Scout RFP Receives Series C Funding to Drive Further Growth in 2019

Earlier this week, Scout RFP, the San Francisco-based provider of cloud-based strategic sourcing tools, made a couple of significant announcements to its community — first, that 2018 was yet another banner year in terms of customer and corporate growth, and second, that Scout has secured $33 million in funding to support further growth in 2019. Ardent Partners’ analyst team took an advanced briefing with members from Scout. Ardent’s Founder and Chief Research Officer, Andrew Bartolini, and Ardent’s Senior Research Analyst and Editor of CPO Rising, Matthew York, joined Scout’s Vice President of Marketing, Grant Shirk, plus Senior Director and Head of Marketing, Michaela Dempsey, and Senior Manager of Demand Generation, Amanda Cook.

It was a Very Good Year…

Grant kicked off the briefing by informing us that the company had experienced another solid year of growth, having more than doubled revenue growth in 2018 from 2017 and adding more than 100 new customers and more than 90,000 direct and indirect users to the Scout platform.

“Helping companies build a sourcing pipeline is core to our mission at Scout,” he said. But it’s not just that. Scout seeks to help enterprise customers break down silos, dispel with tribal processes and environments, and arrive at a “single source of truth across the enterprise.” As a result, Grant said that Scout, which was founded in 2014, has not only established a foothold in the sourcing and procurement industry, it has also seen adoption rates rise among larger global business brands. By year’s end, Scout counted more than 170 brands among its customers, with more than 119,000 customers across 117 countries managing more than $20 billion in enterprise spend.

Birds of a Feather…

According to Grant, Scout has noticed some commonalities among its growing customer base. “Companies that have between 5,000 and 15,000 employees, that have made it through first surge of growth, and are looking for ways to either sustain their growth or be more efficient in how they grow are starting to look towards the next iteration of technology for sourcing and procurement to help their teams thrive.”

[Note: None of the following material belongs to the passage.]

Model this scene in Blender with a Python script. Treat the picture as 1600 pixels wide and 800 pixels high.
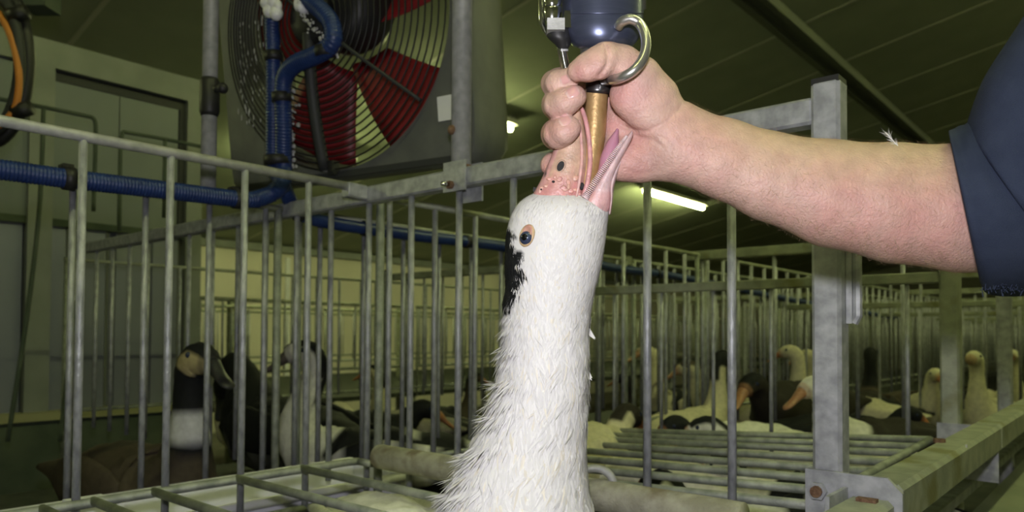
import bpy, math, random
import numpy as np
from mathutils import Vector, Matrix
random.seed(7); RNG = np.random.default_rng(11)
for o in list(bpy.data.objects): bpy.data.objects.remove(o)
SC = bpy.context.scene; COL = SC.collection

# ------------------------------------------------------------------ camera
F, CX, CY = 1150.0, 800.0, 490.0
YAW, PIT, ROLL, H = math.radians(40.7), math.radians(1.5), math.radians(0.3), 1.15
fw = np.array([math.cos(YAW)*math.cos(PIT), math.sin(YAW)*math.cos(PIT), math.sin(PIT)])
r0 = np.array([math.sin(YAW), -math.cos(YAW), 0.0]); u0 = np.cross(r0, fw)
rt = math.cos(ROLL)*r0 + math.sin(ROLL)*u0; up = np.cross(rt, fw)
O = np.array([0, 0, H])
def ray(x, y): return fw + rt*(x-CX)/F - up*(y-CY)/F
def P(x, y, z): return O + ray(x, y)*z
def on(x, y, ax, v):
    d = ray(x, y); return O + d*((v-O[ax])/d[ax])
cam = bpy.data.cameras.new('camera'); co = bpy.data.objects.new('camera', cam); COL.objects.link(co)
M4 = Matrix(((rt[0], up[0], -fw[0], 0), (rt[1], up[1], -fw[1], 0), (rt[2], up[2], -fw[2], H), (0, 0, 0, 1)))
co.matrix_world = M4
cam.sensor_width = 36; cam.lens = 36*F/1600; cam.shift_y = (CY-400)/1600; cam.clip_start = 0.02; cam.clip_end = 80
cam.dof.use_dof = True; cam.dof.focus_distance = 0.60; cam.dof.aperture_fstop = 9.5
SC.camera = co
# ------------------------------------------------------------------ world, exposure, flash
W = bpy.data.worlds.new('world'); SC.world = W; W.use_nodes = True
W.node_tree.nodes['Background'].inputs[0].default_value = (0.75, 0.8, 0.4, 1)
W.node_tree.nodes['Background'].inputs[1].default_value = 0.05
SC.view_settings.view_transform = 'Standard'; SC.view_settings.look = 'None'
SC.view_settings.exposure = 0.0; SC.view_settings.gamma = 1.0; SC.view_settings.use_curve_mapping = False
FLASH_W, TUBE_STR = 16.5, 55.0
fl = bpy.data.lights.new('camera_flash', 'POINT'); fl.energy = FLASH_W; fl.color = (0.98, 0.95, 1.0); fl.shadow_soft_size = 0.025
fo = bpy.data.objects.new('camera_flash', fl); COL.objects.link(fo); fo.location = O + up*0.11 + fw*0.01

# ------------------------------------------------------------------ materials
def new_mat(name):
    m = bpy.data.materials.new(name); m.use_nodes = True
    nt = m.node_tree; return m, nt, nt.nodes['Principled BSDF']
def N(nt, t, **kw):
    n = nt.nodes.new(t)
    for k, v in kw.items():
        if k in n.inputs: n.inputs[k].default_value = v
        else: setattr(n, k, v)
    return n
def noise_mat(name, c1, c2, rough=0.6, metal=0.0, scale=30.0, bump=0.0, bscale=None, spec=0.5, stretch=(1, 1, 1), detail=4.0, c3=None, c3scale=6.0):
    m, nt, b = new_mat(name); L = nt.links
    tc = N(nt, 'ShaderNodeTexCoord'); mp = N(nt, 'ShaderNodeMapping'); mp.inputs['Scale'].default_value = stretch
    L.new(tc.outputs['Object'], mp.inputs[0])
    n = N(nt, 'ShaderNodeTexNoise', Scale=scale, Detail=detail); L.new(mp.outputs[0], n.inputs['Vector'])
    r = N(nt, 'ShaderNodeValToRGB'); r.color_ramp.elements[0].color = (*c1, 1); r.color_ramp.elements[1].color = (*c2, 1)
    r.color_ramp.elements[0].position = 0.35; r.color_ramp.elements[1].position = 0.65
    L.new(n.outputs['Fac'], r.inputs[0]); out = r.outputs[0]
    if c3:
        n3 = N(nt, 'ShaderNodeTexNoise', Scale=c3scale, Detail=5.0); L.new(mp.outputs[0], n3.inputs['Vector'])
        r3 = N(nt, 'ShaderNodeValToRGB'); r3.color_ramp.elements[0].position = 0.56; r3.color_ramp.elements[1].position = 0.68
        L.new(n3.outputs['Fac'], r3.inputs[0])
        mx = N(nt, 'ShaderNodeMixRGB'); mx.inputs[2].default_value = (*c3, 1)
        L.new(r3.outputs[0], mx.inputs[0]); L.new(out, mx.inputs[1]); out = mx.outputs[0]
    L.new(out, b.inputs['Base Color'])
    b.inputs['Roughness'].default_value = rough; b.inputs['Metallic'].default_value = metal
    b.inputs['Specular IOR Level'].default_value = spec
    if bump:
        nb = N(nt, 'ShaderNodeTexNoise', Scale=bscale or scale*3, Detail=6.0); L.new(mp.outputs[0], nb.inputs['Vector'])
        bp = N(nt, 'ShaderNodeBump', Strength=bump, Distance=0.002); L.new(nb.outputs['Fac'], bp.inputs['Height']); L.new(bp.outputs[0], b.inputs['Normal'])
    return m
def attr_mat(name, rough=0.6, bump=0.0, bscale=200.0, sss=0.0, var=0.0, vscale=60.0, transl=0.0, spec=0.4, stretch=(1, 1, 1)):
    m, nt, b = new_mat(name); L = nt.links
    a = N(nt, 'ShaderNodeAttribute'); a.attribute_name = 'Col'
    tc = N(nt, 'ShaderNodeTexCoord'); mp = N(nt, 'ShaderNodeMapping'); mp.inputs['Scale'].default_value = stretch
    L.new(tc.outputs['Object'], mp.inputs[0]); out = a.outputs['Color']
    if var:
        n = N(nt, 'ShaderNodeTexNoise', Scale=vscale, Detail=5.0); L.new(mp.outputs[0], n.inputs['Vector'])
        mr = N(nt, 'ShaderNodeMapRange'); mr.inputs['From Min'].default_value = 0.3; mr.inputs['From Max'].default_value = 0.7
        mr.inputs['To Min'].default_value = 1-var; mr.inputs['To Max'].default_value = 1+var*0.5
        L.new(n.outputs['Fac'], mr.inputs['Value'])
        mx = N(nt, 'ShaderNodeMixRGB', blend_type='MULTIPLY'); mx.inputs[0].default_value = 1
        L.new(out, mx.inputs[1]); L.new(mr.outputs[0], mx.inputs[2]); out = mx.outputs[0]
    L.new(out, b.inputs['Base Color']); b.inputs['Roughness'].default_value = rough
    b.inputs['Specular IOR Level'].default_value = spec
    if sss:
        b.inputs['Subsurface Weight'].default_value = sss; b.inputs['Subsurface Radius'].default_value = (1.0, 0.35, 0.2); b.inputs['Subsurface Scale'].default_value = 0.004
    if bump:
        nb = N(nt, 'ShaderNodeTexNoise', Scale=bscale, Detail=4.0); L.new(mp.outputs[0], nb.inputs['Vector'])
        bp = N(nt, 'ShaderNodeBump', Strength=bump, Distance=0.001); L.new(nb.outputs['Fac'], bp.inputs['Height']); L.new(bp.outputs[0], b.inputs['Normal'])
    if transl:
        t = N(nt, 'ShaderNodeBsdfTranslucent'); L.new(out, t.inputs[0]); ms = N(nt, 'ShaderNodeMixShader'); ms.inputs[0].default_value = transl
        L.new(b.outputs[0], ms.inputs[1]); L.new(t.outputs[0], ms.inputs[2]); L.new(ms.outputs[0], nt.nodes['Material Output'].inputs[0])
    return m
def emit_mat(name, c, s):
    m, nt, b = new_mat(name); b.inputs['Base Color'].default_value = (*c, 1); b.inputs['Emission Color'].default_value = (*c, 1); b.inputs['Emission Strength'].default_value = s
    return m
def plain(name, c, rough=0.5, metal=0.0, spec=0.5, trans=0.0):
    m, nt, b = new_mat(name); b.inputs['Base Color'].default_value = (*c, 1); b.inputs['Roughness'].default_value = rough
    b.inputs['Metallic'].default_value = metal; b.inputs['Specular IOR Level'].default_value = spec
    if trans: b.inputs['Transmission Weight'].default_value = trans
    return m
MT = dict(
    galv=noise_mat('galvanised_steel', (0.36, 0.365, 0.36), (0.50, 0.505, 0.50), 0.5, 0.25, 60, 0.25, 250, detail=6),
    bar=noise_mat('galvanised_bar', (0.25, 0.26, 0.285), (0.42, 0.43, 0.465), 0.45, 0.3, 90, 0.6, 220, stretch=(1, 1, 0.5)),
    zinc=noise_mat('zinc_spangle_steel', (0.27, 0.28, 0.30), (0.44, 0.45, 0.475), 0.5, 0.25, 60, 0.15, 200, detail=8),
    lid=noise_mat('weathered_lid_bar', (0.20, 0.22, 0.19), (0.36, 0.38, 0.33), 0.6, 0.35, 40, 0.4, 200),
    pipe=noise_mat('dull_pipe', (0.27, 0.26, 0.19), (0.40, 0.39, 0.30), 0.7, 0.15, 50, 0.6, 300, c3=(0.2, 0.17, 0.11), c3scale=20),
    beamtop=noise_mat('dirty_galvanised_beam', (0.26, 0.28, 0.22), (0.40, 0.42, 0.32), 0.55, 0.35, 30, 0.3, 200, c3=(0.22, 0.22, 0.10), c3scale=12),
    rust=noise_mat('rust', (0.11, 0.055, 0.03), (0.21, 0.125, 0.075), 0.85, 0.1, 200, 0.6, 500),
    black=plain('black_plastic', (0.015, 0.015, 0.016), 0.5), darkgrey=plain('dark_grey', (0.03, 0.032, 0.034), 0.6),
    hose=noise_mat('blue_hose', (0.010, 0.028, 0.125), (0.014, 0.038, 0.16), 0.4, 0, 40),
    orange=plain('orange_cable', (0.55, 0.2, 0.03), 0.5),
    fan=noise_mat('fan_grey_paint', (0.10, 0.105, 0.10), (0.125, 0.13, 0.12), 0.55, 0, 25, 0.1, 200),
    red=noise_mat('red_blade', (0.20, 0.010, 0.016), (0.26, 0.014, 0.022), 0.45, 0, 20),
    wire=plain('black_wire', (0.02, 0.02, 0.021), 0.45, 0.3),
    dust=noise_mat('pale_dust', (0.3, 0.3, 0.3), (0.6, 0.6, 0.6), 0.9, 0, 200),
    white=noise_mat('white_plastic', (0.74, 0.74, 0.78), (0.82, 0.82, 0.86), 0.4, 0, 10),
    trough=noise_mat('white_trough', (0.66, 0.66, 0.74), (0.76, 0.76, 0.84), 0.4, 0, 12),
    sticker=plain('white_sticker', (0.75, 0.75, 0.77), 0.5), ink=plain('dark_print', (0.05, 0.05, 0.055), 0.6),
    ceil=noise_mat('ceiling_board', (0.34, 0.37, 0.28), (0.39, 0.42, 0.32), 0.75, 0, 3, spec=0.2),
    seam=plain('ceiling_seam', (0.50, 0.51, 0.42), 0.6), cbeam=plain('ceiling_purlin', (0.14, 0.15, 0.12), 0.6),
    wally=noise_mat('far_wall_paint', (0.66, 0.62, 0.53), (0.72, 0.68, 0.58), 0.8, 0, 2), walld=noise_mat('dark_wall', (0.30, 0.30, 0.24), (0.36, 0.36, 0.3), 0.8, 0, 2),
    floor=noise_mat('concrete_floor', (0.16, 0.155, 0.13), (0.24, 0.23, 0.2), 0.85, 0, 8, 0.2, 60),
    panel=noise_mat('sandwich_panel', (0.155, 0.175, 0.185), (0.21, 0.23, 0.24), 0.5, 0.2, 1.5, stretch=(1, 1, 0.2)),
    ribp=noise_mat('ribbed_blue_grey_sheet', (0.19, 0.20, 0.26), (0.25, 0.265, 0.33), 0.45, 0.3, 1.5),
    frame=noise_mat('door_frame_grey', (0.19, 0.205, 0.19), (0.24, 0.255, 0.24), 0.5, 0.2, 6),
    plinth=noise_mat('mossy_plinth', (0.05, 0.068, 0.05), (0.085, 0.105, 0.075), 0.9, 0, 8), ledge=plain('ledge', (0.30, 0.29, 0.16), 0.7),
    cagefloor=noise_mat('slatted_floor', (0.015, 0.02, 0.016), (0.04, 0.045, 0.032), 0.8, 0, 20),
    skirt=noise_mat('splash_sheet', (0.14, 0.16, 0.11), (0.2, 0.22, 0.15), 0.6, 0.1, 8),
    tube=emit_mat('lamp_tube', (0.93, 1.0, 0.42), TUBE_STR), fixture=plain('lamp_housing', (0.6, 0.6, 0.55), 0.5),
    steel=plain('polished_steel', (0.62, 0.62, 0.60), 0.16, 1.0), steeld=plain('dark_steel', (0.12, 0.12, 0.125), 0.3, 0.9),
    chrome=plain('chrome', (0.55, 0.54, 0.52), 0.30, 0.9),
    navy=noise_mat('navy_anodised', (0.09, 0.105, 0.17), (0.11, 0.125, 0.20), 0.32, 0.7, 6, stretch=(1, 1, 40)),
    brass=noise_mat('worn_brass_tube', (0.42, 0.27, 0.11), (0.52, 0.35, 0.16), 0.42, 0.55, 80, 0.15, 400),
    sleeve=noise_mat('navy_cotton', (0.022, 0.030, 0.056), (0.030, 0.040, 0.070), 0.85, 0, 40, 0.5, 1500, spec=0.2),
    skin=attr_mat('skin', 0.46, 0.8, 480, 0.15, 0.12, 95), nail=attr_mat('nail', 0.28, 0, 1, 0.15),
    hair=plain('arm_hair', (0.34, 0.23, 0.14), 0.6),
    plum=attr_mat('feathers', 0.65, 0, 1, 0, 0.0, 60, 0.22, 0.25), duck=attr_mat('duck_plumage', 0.75, 0.4, 120, 0, 0.18, 70, 0, 0.2),
    bill=attr_mat('bill_skin', 0.36, 0.4, 450, 0.2, 0.22, 160), tongue=attr_mat('tongue', 0.3, 0.1, 300, 0.2),
    eye=plain('eye_iris', (0.03, 0.04, 0.075), 0.08), pupil=plain('pupil', (0.003, 0.003, 0.004), 0.05),
    nostril=plain('nostril', (0.02, 0.018, 0.018), 0.8), leg=plain('duck_leg', (0.5, 0.2, 0.05), 0.6),
)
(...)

Culturally, he continued, there are companies that have change agents within them that have been challenging the status quo to enhance the way they conduct business. They have lived through prior failed technology implementations and are looking for the next market disruption. Grant also sees a shift towards how Scout’s customers engage with suppliers more closely and be more transparent.

Michaela jumped in and noted that the consumerization of business technology, driven by younger workers entering the workforce, has also been driving digital transformation among these companies. Modern and accessible applications can help to maintain or improve job satisfaction, particularly among younger workers that are used to using new and robust digital tools in their personal lives.

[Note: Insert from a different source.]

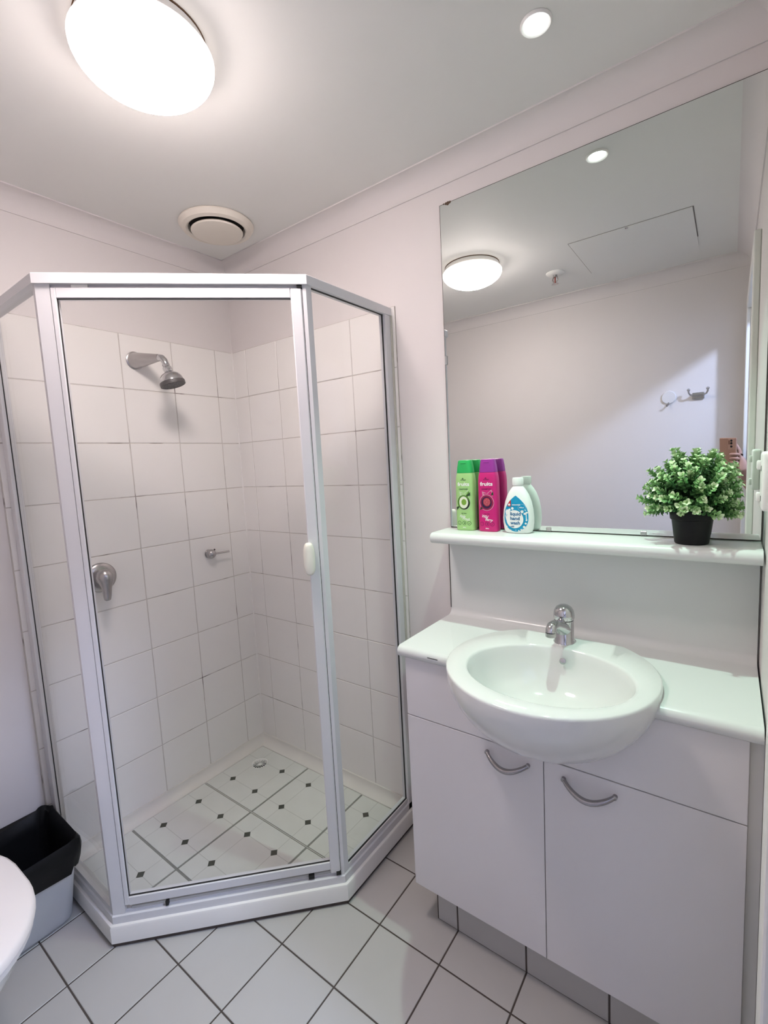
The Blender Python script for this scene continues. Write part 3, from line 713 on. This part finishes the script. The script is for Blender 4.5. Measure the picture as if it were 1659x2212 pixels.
def squircle(a, b, n, k, N):
    t = 2 * math.pi * k / N; c, s = math.cos(t), math.sin(t)
    return a * math.copysign(abs(c) ** (2 / n), c), b * math.copysign(abs(s) ** (2 / n), s)
WHITEP = mat('white_print', (.85, .87, .84), .45, noise=.02)
def fruit_bottle(name, label, O, body_c, cap_c, dark, title2, variety, fruit):
    t = thing(name, label, 'bottle', O)
    bm_ = mat(name + '_plastic', body_c, .28, noise=.03, nscale=12); cm_ = mat(name + '_cap_plastic', cap_c, .3, noise=.04, nscale=12)
    dk = mat(name + '_dark_print', dark, .45, noise=.05)
    # half width, half depth, z
    P = [(.0275, .0165, .0), (.0300, .0185, .002), (.0305, .019, .006), (.0305, .019, .05), (.0303, .019, .11), (.0300, .0185, .150), (.0288, .0178, .166), (.0268, .0168, .176), (.0262, .0163, .178)]
    N = 48; NN = 4.0
    def dims(z):
        for (a0, b0, z0), (a1, b1, z1) in zip(P, P[1:]):
            if z0 <= z <= z1:
                k = (z - z0) / (z1 - z0); return a0 + (a1 - a0) * k, b0 + (b1 - b0) * k
        return P[-1][:2]
    rings = [[Vector((O[0] + x, O[1] + y, O[2] + z)) for x, y in [squircle(a, b, NN, k, N) for k in range(N)]] for a, b, z in P]
    bm = bmesh.new(); add_rings(bm, rings); part('body', bm, bm_, t, smooth=40)
    C = [(.0266, .0167, .1785), (.0266, .0167, .181), (.0245, .0158, .198), (.0215, .0145, .213), (.0205, .0138, .2165), (.017, .0115, .2178)]
    bm = bmesh.new(); add_rings(bm, [[Vector((O[0] + x, O[1] + y, O[2] + z)) for x, y in [squircle(a, b, 3.4, k, N) for k in range(N)]] for a, b, z in C]); part('cap', bm, cm_, t, smooth=40)
    part('cap_lip', box((O[0] - .009, O[1] - .0165, O[2] + .2070), (O[0] + .009, O[1] - .0125, O[2] + .2105), .001, 1), cm_, t)
    def fy(x, z):
        a, b = dims(z); return -b * max(0.02, 1 - min(.999, abs(x / a)) ** NN) ** (1 / NN)
    dc = lambda n, g, m_, l=.0004: decal(n, g, m_, t, fy, l, O)
    dc('brand_word', [shift(text_rows('fruits', .0155, .040), 0, .1390)], WHITEP)
    dc('maker_mark', [shift(text_rows('urban', .0065, .018), 0, .1555), poly2([(-.006, .1600), (-.001, .1640), (.002, .1605), (-.001, .1595)])], dk)
    dc('product_word', [shift(text_rows(title2, .0062, .030), 0, .1265)], dk)
    cz = .088
    dc('picture_outline', [disc2(0, cz, .0230, .0245), poly2([(-.012, cz + .02), (-.014, cz + .034), (.002, cz + .028), (.016, cz + .039), (.022, cz + .026), (.016, cz + .014)])], mat(name + '_halo_print', [min(.9, c * .6 + .3) for c in body_c], .45, noise=.03), .0003)
    if fruit == 'apple':
        dc('picture_skin', [disc2(0, cz, .0215, .0230), poly2([(.006, cz + .018), (.018, cz + .036), (.020, cz + .024), (.012, cz + .016)])], mat('apple_green_print', (.10, .26, .03), .4, noise=.3, nscale=60), .0006)
        dc('picture_shade', [disc2(.003, cz - .003, .0165, .0185)], mat('apple_dark_print', (.012, .02, .01), .4, noise=.2), .0009)
        dc('picture_flesh', [disc2(0, cz, .0150, .0185), ], mat('apple_flesh_print', (.80, .86, .66), .4, noise=.05), .0012)
        dc('picture_core', [disc2(.001, cz + .001, .0085, .0095)], mat('apple_core_print', (.22, .42, .05), .4, noise=.3, nscale=90), .0015)
        LP = mat('leaf_dark_print', (.02, .06, .02), .4, noise=.2)
        dc('leaf_print', [poly2([(-.024, cz - .024), (-.014, cz - .014), (-.020, cz - .012), (-.026, cz - .016)])], LP, .0015); dc('leaf_print', [poly2([(.008, cz + .020), (.022, cz + .032), (.022, cz + .021)])], LP, .0015)
    else:
        dc('picture_skin', [disc2(0, cz, .0212, .0228)], mat('berry_skin_print', (.30, .01, .07), .4, noise=.3, nscale=60), .0006)
        dc('picture_shade', [disc2(0, cz, .0165, .0180)], mat('berry_dark_print', (.03, .006, .05), .4, noise=.2), .0009)
        dc('picture_flesh', [disc2(.001, cz + .002, .0118, .0128)], mat('berry_flesh_print', (.42, .02, .06), .4, noise=.3, nscale=100), .0012)
        seeds = []
        for r_, n_ in ((.002, 3), (.0058, 8), (.0092, 12)):
            for k in range(n_): seeds.append(disc2(.001 + r_ * math.cos(2 * math.pi * k / n_), cz + .002 + r_ * math.sin(2 * math.pi * k / n_), .0011, .0014, 6))
        dc('picture_seeds', seeds, mat('berry_seed_print', (.80, .30, .32), .4, noise=.1), .0015)
        LP = mat('leaf_dark_print', (.02, .06, .02), .4, noise=.2)
        dc('leaf_print', [poly2([(-.023, cz - .023), (-.012, cz - .018), (-.018, cz - .012)])], LP, .0015); dc('leaf_print', [poly2([(.014, cz + .024), (.021, cz + .034), (.022, cz + .022)])], LP, .0015)
    dc('care_word', [shift(text_rows(variety[2], .0042, .018), 0, .0525)], dk)
    dc('variety_words', [shift(rot(text_rows(variety[0], .0130, .020, .012, .35), -.18), -.006, .0415), shift(rot(text_rows(variety[1], .0130, .024, .012, .35), -.18), .006, .0325)], WHITEP)
    ic = []
    for k in (-1, 0, 1):
        ic.append(ring2(.0165 * k, .0235, .0052, .0064, 18))
    ic += [poly2([(-.0195, .0235), (-.0165, .0210), (-.0135, .0262), (-.0165, .0225)]), disc2(.001, .0235, .0022, .0022, 8), poly2([(.0135, .0240), (.0160, .0210), (.0205, .0270), (.0162, .0230)])]
    dc('badge_icons', ic, dk)
    dc('volume_word', [shift(text_rows('400mL', .0045, .011), 0, .0085)], WHITEP)
    return t
BY = -.0305
fruit_bottle('conditioner_bottle', 'lime green conditioner bottle with darker green cap, leftmost on the shelf', (1.1475, BY, SZ), (.36, .62, .23), (.02, .42, .10), (.015, .09, .02), 'CONDITIONER', ('Apple', 'Fresh', 'NATURAL'), 'apple')
fruit_bottle('shampoo_bottle', 'magenta shampoo bottle with purple cap and white fruits lettering', (1.2235, BY - .001, SZ), (.60, .012, .18), (.32, .03, .30), (.14, .004, .06), 'SHAMPOO', ('Wild', 'Berry', 'OILY HAIR'), 'berry')

# hand wash refill
O = Vector((1.3150, -.0345, SZ))
t_ = thing('hand_wash_bottle', 'white drop-shaped hand wash refill bottle with blue label', 'bottle', O)
BW = mat('white_bottle_plastic', (.84, .87, .84), .3, noise=.01)
P = [(.034, .019, .0), (.0385, .0225, .003), (.0415, .024, .010), (.0445, .0245, .030), (.0447, .0245, .045), (.0425, .024, .068), (.0375, .0228, .092), (.030, .0205, .112), (.0225, .018, .1255), (.0160, .0155, .1335), (.0132, .0132, .1370), (.0128, .0128, .139)]
N = 48
def fyh(x, z):
    for (a0, b0, z0), (a1, b1, z1) in zip(P, P[1:]):
        if z0 <= z <= z1:
            k = (z - z0) / (z1 - z0); a = a0 + (a1 - a0) * k; b = b0 + (b1 - b0) * k; break
    else: a, b = P[-1][:2]
    return -b * max(.02, 1 - min(.999, abs(x / a)) ** 2.5) ** (1 / 2.5)
bm = bmesh.new(); add_rings(bm, [[O + Vector((x, y, z)) for x, y in [squircle(a, b, 2.5 if z < .12 else 2.0, k, N) for k in range(N)]] for a, b, z in P]); part('body', bm, BW, t_, smooth=45)
part('cap', lathe([(.0150, .1385), (.0155, .140), (.0152, .159), (.0142, .1605), (.001, .1607)], O, n=28), BW, t_, smooth=35)
bm = bmesh.new()
for k in range(28):
    a = 2 * math.pi * k / 28; u = Vector((math.cos(a), math.sin(a), 0)); add_tube(bm, [O + u * .0153 + Vector((0, 0, .1405)), O + u * .0151 + Vector((0, 0, .1575))], .0006, 5)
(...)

Grant noted another commonality among their recent wins: these companies all needed help transforming their processes and operations. They had tools that did not work after taking nine months to implement. As Grant said, Scout’s customers wanted a business solution that’s easier to use, highly adoptable, and can draw a quick return on investment (ROI).

Juiced for Continued Success

The second piece of news that the Scout team shared with us was its recent acquisition of $33 million in Series C funding from its investment partners, led by Scale Venture Partners, along with Menlo, Workda Ventures, NewView Capital, and Google Ventures. According to Grant and Michaela, Scout sought this funding “to accelerate the growth of sales and marketing, accelerate platform innovation, and expand Scout’s presence in key verticals.”

Pursuant to its continued success, Grant said that Scout tries to deliver on three guiding principles for its customers, as well as their suppliers: high adoption of its solutions, rapid time-to-value for quick ROI, and an overall enjoyable user experience. This covers Scout’s entire cloud-based sourcing and supplier engagement platform — from intake to pipeline and savings tracking, to sourcing and auctions, to contracts, and finally to approvals and supplier performance. And as Grant noted, end users can manage supplier risk throughout this process.

Grant also discussed Scout Contracts, Scout’s own cloud-based contract management tool that enables Scout users to create, edit, store, and track their contracts with established suppliers within the Scout platform. Scout Contracts centralizes all contract-related documents in one location where users, particularly sourcing teams, can link them to new/existing supplier relationships post-sourcing event and create a single source of truth for all stakeholders. Users can view contract status, set contract renewal/expiration alerts, and request eSignatures from supplier via DocuSign’s integration, or execute the contract using Scout’s in-house eSignature tool. Users can even link contract data to supplier performance and close the loop with them on the platform.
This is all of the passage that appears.